If you have those folders, and tell MC to watch them (or import once), and tell it which Media Types to look for (see above) in each folder, it will populate your library with any files of those types in those locations.
if you have previously 'tagged' those files with some metadata, MC may or may not read that data. there are many ways to get it into MC without manually tagging, but let's use the folders to start. It cannot just magically know that files in the "Sports" folder are actually files where the Field called 'Genre' is "Sports", maybe its 'Series' is "Sports"; the point being *what* is Sports, what does that "tag" apply to? We'll 'fix' this below

Continuing from the recent import of these files, MC will show you the name of the actual file in the field called "Name". If that name is meaningful, great, but if you files are named Lincoln_01, Lincoln_02, etc there's not much to be gained from that. however, if that file is in tree structure \\images\ raveling\\US\\South Dakota\\Black Hills\\Mount Rushmore (or whatever it may be), you can use 'Fill Properties from filename, on any/all files, and the dialog that follows will let you tell it where to put all that folder info. For example...
Directories would be customized to read \\images\\[Genre]\\[Country]\\[State]\\[Places]\\[Description]
Filename would be customized to read [Person]_ (the 02 part adds nothing, so we can stop with the filed seperator '_')
this would then put the folder names into the corresponding fields in the tags that MC keeps for your files. This would not change any names or locations of any files. (that
can be done, elsewhere though).
(also, you can use directory and filename above independently too, you don't have to use both if not meaningful)
So all of those fields would have their tags populated by the names of the folders in the tree example above. i.e. field "Places" now = "Black Hills"

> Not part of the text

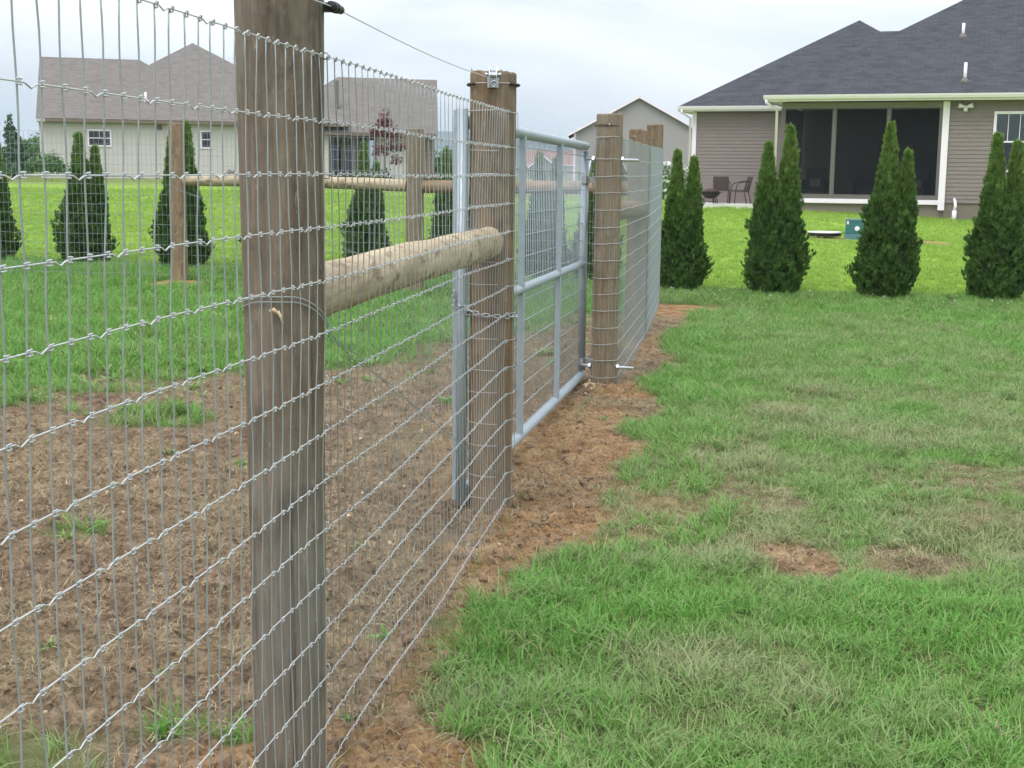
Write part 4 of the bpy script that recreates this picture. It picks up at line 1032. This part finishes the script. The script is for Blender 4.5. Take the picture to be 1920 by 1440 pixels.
# porch and patio furniture
def arm_chair(label, loc, rz, cush):
    t = thing('porch_chair', label, 'chair', loc, rz, 'armchairs behind the porch screen')
    mb = MB(); mb.box(-.32, .32, -.35, .35, .28, .42); mb.obj('seat', 'cushion', t)
    mb = MB(); mb.prism([(.25, .42), (.36, .42), (.48, .95), (.40, .98)], 'x', -.32, .32); mb.obj('backrest', 'cushion', t)
    for s_ in (-1, 1):
        mb = MB(); mb.box(s_ * .36 - .035, s_ * .36 + .035, -.35, .38, .0, .62); mb.obj('arm', 'wicker', t)
    mb = MB(); mb.box(-.16, .16, .05, .22, .43, .66); mb.obj('pillow', cush, t)
arm_chair('dim armchair with a pale pillow behind the left porch screen', rh(.85, 1.2, .60), R(-20), 'pillow')
arm_chair('dim armchair behind the middle porch screen', rh(2.35, 1.6, .60), R(-15), 'cushion')
arm_chair('dim armchair with a pale pillow behind the right porch screen', rh(3.75, 1.3, .60), R(-30), 'pillow')
def patio_chair(label, loc, rz):
    t = thing('patio_chair', label, 'chair', loc, rz, 'brown patio chairs')
    mb = MB(); mb.box(-.24, .24, -.24, .22, .40, .43); mb.obj('seat', 'wicker', t)
    mb = MB(); mb.prism([(.20, .42), (.235, .42), (.335, .86), (.30, .87)], 'x', -.23, .23); mb.obj('backrest', 'wicker', t)
    for sx in (-1, 1):
        mb = MB(); mb.tube([(sx * .25, -.26, 0), (sx * .255, -.23, .40), (sx * .26, -.20, .60), (sx * .26, -.10, .665), (sx * .255, .22, .74)], .014, 7); mb.obj('front_leg_and_arm', 'black_metal', t, True)
        mb = MB(); mb.tube([(sx * .24, .30, 0), (sx * .24, .20, .42), (sx * .235, .33, .87)], .014, 7); mb.obj('leg', 'black_metal', t, True)
        mb = MB(); mb.tube([(sx * .24, -.24, .40), (sx * .24, .21, .40)], .012, 6); mb.obj('seat_rail', 'black_metal', t, True)
patio_chair('brown patio chair behind the fire pit', rh(-2.45, 3.55, .437), R(-20 + 15))
patio_chair('brown patio chair right of the fire pit, turned sideways', rh(-1.82, 3.5, .437), R(-20 - 62))
t = thing('fire_pit', 'black bowl fire pit on thin legs on the patio', 'fire pit', rh(-2.62, 2.65, .437))
mb = MB(); mb.lathe([(.05, .16), (.16, .19), (.27, .27), (.33, .36), (.315, .365), (.25, .29), (.14, .22), (.02, .20)], 24); mb.obj('bowl', 'black_metal', t, True)
mb = MB(); mb.lathe([(.33, .365), (.40, .37), (.40, .378), (.31, .376)], 24, cap=False); mb.obj('rim', 'black_metal', t, True)
for i in range(4):
    a = R(45 + 90 * i); mb = MB(); mb.tube([(.24 * math.cos(a), .24 * math.sin(a), .25), (.29 * math.cos(a), .29 * math.sin(a), 0)], .014, 6); mb.obj('leg', 'black_metal', t, True)
mb = MB(); mb.tube([(.27 * math.cos(a), .27 * math.sin(a), .08) for a in np.linspace(0, 6.283, 24, endpoint=False)], .009, 5, closed=True); mb.obj('leg_ring', 'black_metal', t, True)
mb = MB(); mb.lathe([(.30, .372), (.24, .43), (.12, .475), (.03, .49)], 20); mb.obj('spark_screen', 'wicker', t, True)

# utilities on the lime lawn
t = thing('utility_box', 'teal plastic utility box half behind the tallest arborvitae', 'utility box', (6.28, 24.75, tz(6.28, 24.75) - .02), R(-12)); t.scale = (.88, .88, .90)
mb = MB(); mb.prism([(-.19, .0), (.19, .0), (.185, .14), (-.185, .14)], 'y', -.15, .15); mb.obj('base', 'teal_light', t)
mb = MB(); mb.prism([(-.18, .142), (.18, .142), (.172, .40), (-.172, .40)], 'y', -.155, .145); mb.obj('cover', 'teal', t)
mb = MB(); mb.prism([(-.185, .402), (.185, .402), (.165, .435), (-.165, .435)], 'y', -.165, .155); mb.obj('lid', 'teal_light', t)
mb = MB(); mb.box(-.155, -.12, -.162, -.157, .33, .395); mb.obj('reflective_sticker', 'white', t)
mb = MB(); mb.lathe([(.05, 0), (.05, .008)], 14); o = mb.obj('meter_tag', 'white', t); o.rotation_euler = (R(90), 0, 0); o.location = (.055, -.157, .245)
t = thing('manhole_lid', 'flat pale concrete lid in the lime lawn, its rim blackened as shade under the lid', 'manhole lid', (5.82, 25.1, tz(5.82, 25.1) + .03))
mb = MB(); mb.lathe([(.30, 0), (.31, .06)], 28); mb.obj('rim', 'black', t)  # rim coloured black to stand for the shaded gap under the lid
mb = MB(); mb.lathe([(.315, .062), (.315, .078), (.30, .083)], 28); mb.obj('lid', 'concrete', t)

# ------------------------------------------------------------------ cream house on the left
LH = thing('cream_house', 'cream sided house with taupe shingle roof beyond the pen, on the left', 'house', (-22.8, 65.0, 0), R(16))
mb = MB(); wall_with_holes(mb, 0, 13.6, 0, .9, 3.55, [(2.28, 3.24, 2.50, 3.18), (7.60, 8.02, 2.48, 3.22)]); tag(mb.obj('siding', 'siding_cream', LH), kind='stuff')
mb = MB(); mb.box(.03, 2.2, .02, .25, .3, 3.6); mb.box(3.3, 7.5, .02, .25, .3, 3.6); mb.box(8.1, 13.6, .02, .25, .3, 3.6); mb.box(2.2, 3.3, .02, .25, .3, 2.4); mb.box(7.5, 8.1, .02, .25, .3, 2.4); mb.box(2.2, 3.3, .02, .25, 3.3, 3.6); mb.box(7.5, 8.1, .02, .25, 3.3, 3.6); mb.box(.03, .25, .25, 11, .3, 3.6); mb.obj('wall', 'siding_cream', LH)
mb = MB(); mb.box(-.02, 13.6, -.03, .03, .3, .9); mb.obj('foundation', 'concrete', LH)
# gable wall at the left end
mb = MB(); mb.add([(0.0, 0, 3.55), (0.0, 9.6, 3.55), (0.0, 4.8, 3.55 + .625 * 5.0)], [(0, 1, 2)]); mb.obj('gable_wall', 'siding_cream', LH)
window(LH, 2.28, 3.24, 2.50, 3.18, -.02, 2, 0)
window(LH, 7.60, 8.02, 2.48, 3.22, -.02, 1, 0)
mb = MB(); mb.box(5.38, 5.72, -.05, -.02, 3.28, 3.52); mb.obj('wall_vent', 'bronze', LH)
# right wing: recessed porch, cream wall, stone corner
mb = MB(); mb.box(13.6, 13.9, .05, .3, .5, 3.25); mb.obj('porch_pier', 'siding_cream', LH)
mb = MB(); lap_siding(mb, 16.4, 18.9, .3, .8, 3.2); mb.box(16.4, 18.9, .32, .5, .4, 3.2); tag(mb.obj('wing_wall', 'siding_cream', LH), kind='stuff'); mb = MB(); mb.box(18.88, 18.895, .25, .33, .4, 3.2); mb.obj('corner_trim', 'siding_cream', LH)
mb = MB(); mb.quad((13.9, 2.6, .5), (16.4, 2.6, .5), (16.4, 2.6, 3.2), (13.9, 2.6, 3.2)); mb.quad((13.6, 2.6, .5), (13.6, .2, .5), (13.6, .2, 3.2), (13.6, 2.6, 3.2)); mb.obj('porch_wall', 'siding_grey', LH)
for x0, x1 in ((14.05, 14.95), (15.1, 16.1)):
    mb = MB(); mb.box(x0, x1, 2.53, 2.58, .7, 2.75); d_ = mb.obj('patio_door', 'glass', LH)
    mb = MB(); mb.box(x0, x0 + .06, 2.50, 2.53, .7, 2.75); mb.box(x1 - .06, x1, 2.50, 2.53, .7, 2.75); mb.box(x0 + .06, x1 - .06, 2.50, 2.53, 2.69, 2.75); mb.obj('door_frame', 'white', d_)
    mb = MB(); mb.quad((x0, 2.59, .7), (x1, 2.59, .7), (x1, 2.59, 2.75), (x0, 2.59, 2.75)); mb.obj('room_behind', 'interior', d_)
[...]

MC would then automatically include that file to any smartlists or views where this matched the criteria.
for example, a view scheme showing all images where Places includes "Black Hills" would show all the files in the folder example above; after this process, but not before.
You can also use some other various tools to fill your tags automatically for you, for ripped movies, mp3s, etc. the more metadata you have, the more "stuff" you can do with the data RE sorting, viewing, etc. None of this 'scraping of metadata' is super automated, nor totally accurate yet, but it is improving all the time, and they usually listen to user feedback to guide their development.
I hope that helps answer your question

PS, I'm still learning new stuff all the time after 10 years of pretty dedicated/involved use. Other than being 'tough to get started with', it's pretty amazing.